> _Written request_
Exclude images, then output the remaining data verbatim.

> _Information shown_

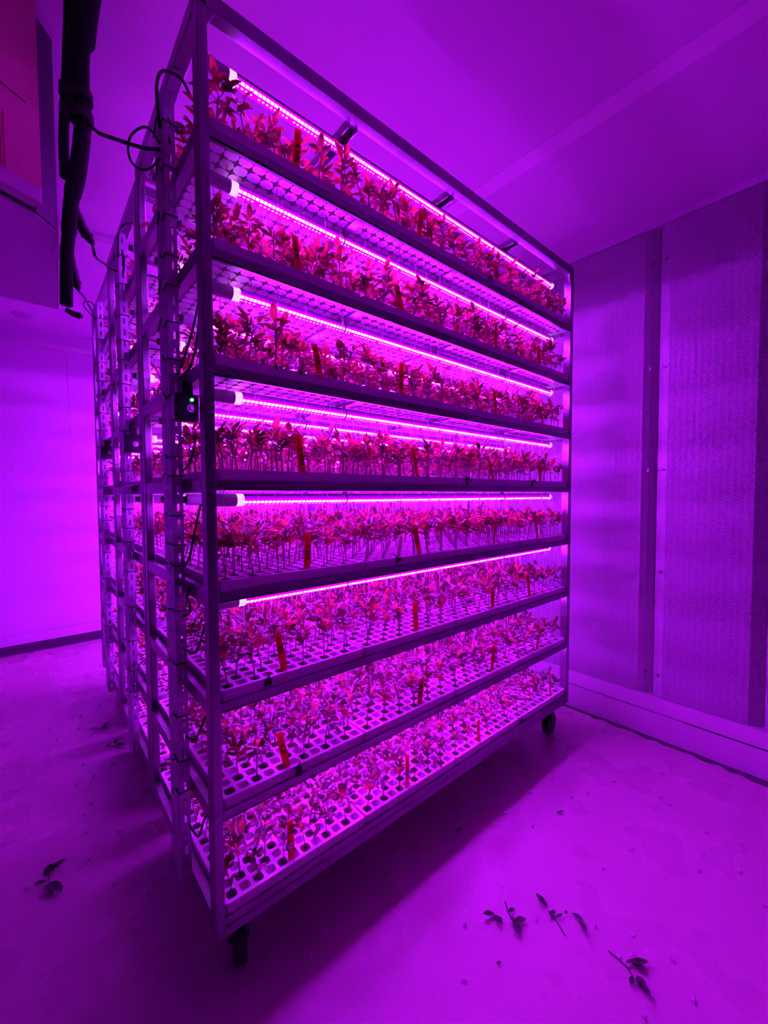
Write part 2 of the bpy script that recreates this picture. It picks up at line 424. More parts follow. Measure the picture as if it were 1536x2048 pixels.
# slotted angle uprights with cable ties
for ri, (dx, dy) in enumerate(RACK_OFF):
    z0, z1 = (.19, 2.075) if ri == 0 else (.16, 2.08)
    up = thing('slotted_upright', ['tall slotted steel angle tied to the left end of the front rack', 'slotted steel angle on the left end of the middle rack', 'slotted steel angle at the left end of the rear rack'][ri],
               'upright', 'slotted uprights', (dx, dy, 0))
    cx, cy = -.013, .17
    b_ = perforated_face(cx, cy, cy + .08, z0, z1, 'y', [(cy + .014, cy + .019), (cy + .034, cy + .039), (cy + .054, cy + .059)], .037, .024)
    o = link('slotted_flange', b_.mesh('slotted_flange', M['galv']), up); md = o.modifiers.new('solid', 'SOLIDIFY'); md.thickness = .002; md.offset = 0
    b_ = perforated_face(cy, cx, cx + .0235, z0, z1, 'x', [(cx + .009, cx + .0155)], .0405, .021)
    o = link('front_flange', b_.mesh('front_flange', M['galv']), up); md = o.modifiers.new('solid', 'SOLIDIFY'); md.thickness = .002; md.offset = 0
    r_ = random.Random(11 + ri)
    zt = [2.00, 1.90, 1.79, 1.70, 1.63, 1.545, 1.46, 1.375, 1.23, 1.185, 1.09, 1.02, .97, .86, .73, .60, .49, .41]
    for z in zt:
        b_ = MB(); s = r_.uniform(-.012, .012); g = .0025
        loop = [(cx - g, cy + .022 + abs(s), z + s * .3), (cx - g, cy - g, z), (cx + .026, cy - g, z - s * .2), (cx + .026, cy + .02, z), ]
        b_.tube(loop, .0017, 5)
        tail = r_.uniform(.01, .025)
        b_.tube([(cx - .006, cy + .03 + r_.uniform(-.02, .04), z + s * .3), (cx - .006 - tail * .3, cy + .03 - tail, z + .006)], .0022, 5)
        link('cable_tie', b_.mesh('cable_tie', M['black']), up)
    # dark wiring bundled at the head of the upright
    b_ = MB()
    for q in range(7):
        x = cx + .004 + .003 * (q % 3); y = cy + .012 + .009 * q
        b_.tube(smooth_path([(x, y, 2.06 - .02 * (q % 4)), (x + .012, y + r_.uniform(-.02, .02), 1.98), (x + .004, y + r_.uniform(-.01, .02), 1.9), (x + .006, y, 1.8 - .03 * q), (x + .004, y, 1.3), (x + .006, y, .35 + .05 * q)], 5), .0035, 6)
    link('wiring', b_.mesh('wiring', M['black'], True), up, label='bundle of black wiring inside the angle')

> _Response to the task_
Write part 2 of the bpy script that recreates this picture. It picks up at line 424. More parts follow. Measure the picture as if it were 1536x2048 pixels.
# slotted angle uprights with cable ties
for ri, (dx, dy) in enumerate(RACK_OFF):
    z0, z1 = (.19, 2.075) if ri == 0 else (.16, 2.08)
    up = thing('slotted_upright', ['tall slotted steel angle tied to the left end of the front rack', 'slotted steel angle on the left end of the middle rack', 'slotted steel angle at the left end of the rear rack'][ri],
               'upright', 'slotted uprights', (dx, dy, 0))
    cx, cy = -.013, .17
    b_ = perforated_face(cx, cy, cy + .08, z0, z1, 'y', [(cy + .014, cy + .019), (cy + .034, cy + .039), (cy + .054, cy + .059)], .037, .024)
    o = link('slotted_flange', b_.mesh('slotted_flange', M['galv']), up); md = o.modifiers.new('solid', 'SOLIDIFY'); md.thickness = .002; md.offset = 0
    b_ = perforated_face(cy, cx, cx + .0235, z0, z1, 'x', [(cx + .009, cx + .0155)], .0405, .021)
    o = link('front_flange', b_.mesh('front_flange', M['galv']), up); md = o.modifiers.new('solid', 'SOLIDIFY'); md.thickness = .002; md.offset = 0
    r_ = random.Random(11 + ri)
    zt = [2.00, 1.90, 1.79, 1.70, 1.63, 1.545, 1.46, 1.375, 1.23, 1.185, 1.09, 1.02, .97, .86, .73, .60, .49, .41]
    for z in zt:
        b_ = MB(); s = r_.uniform(-.012, .012); g = .0025
        loop = [(cx - g, cy + .022 + abs(s), z + s * .3), (cx - g, cy - g, z), (cx + .026, cy - g, z - s * .2), (cx + .026, cy + .02, z), ]
        b_.tube(loop, .0017, 5)
        tail = r_.uniform(.01, .025)
        b_.tube([(cx - .006, cy + .03 + r_.uniform(-.02, .04), z + s * .3), (cx - .006 - tail * .3, cy + .03 - tail, z + .006)], .0022, 5)
        link('cable_tie', b_.mesh('cable_tie', M['black']), up)
    # dark wiring bundled at the head of the upright
    b_ = MB()
    for q in range(7):
        x = cx + .004 + .003 * (q % 3); y = cy + .012 + .009 * q
        b_.tube(smooth_path([(x, y, 2.06 - .02 * (q % 4)), (x + .012, y + r_.uniform(-.02, .02), 1.98), (x + .004, y + r_.uniform(-.01, .02), 1.9), (x + .006, y, 1.8 - .03 * q), (x + .004, y, 1.3), (x + .006, y, .35 + .05 * q)], 5), .0035, 6)
    link('wiring', b_.mesh('wiring', M['black'], True), up, label='bundle of black wiring inside the angle')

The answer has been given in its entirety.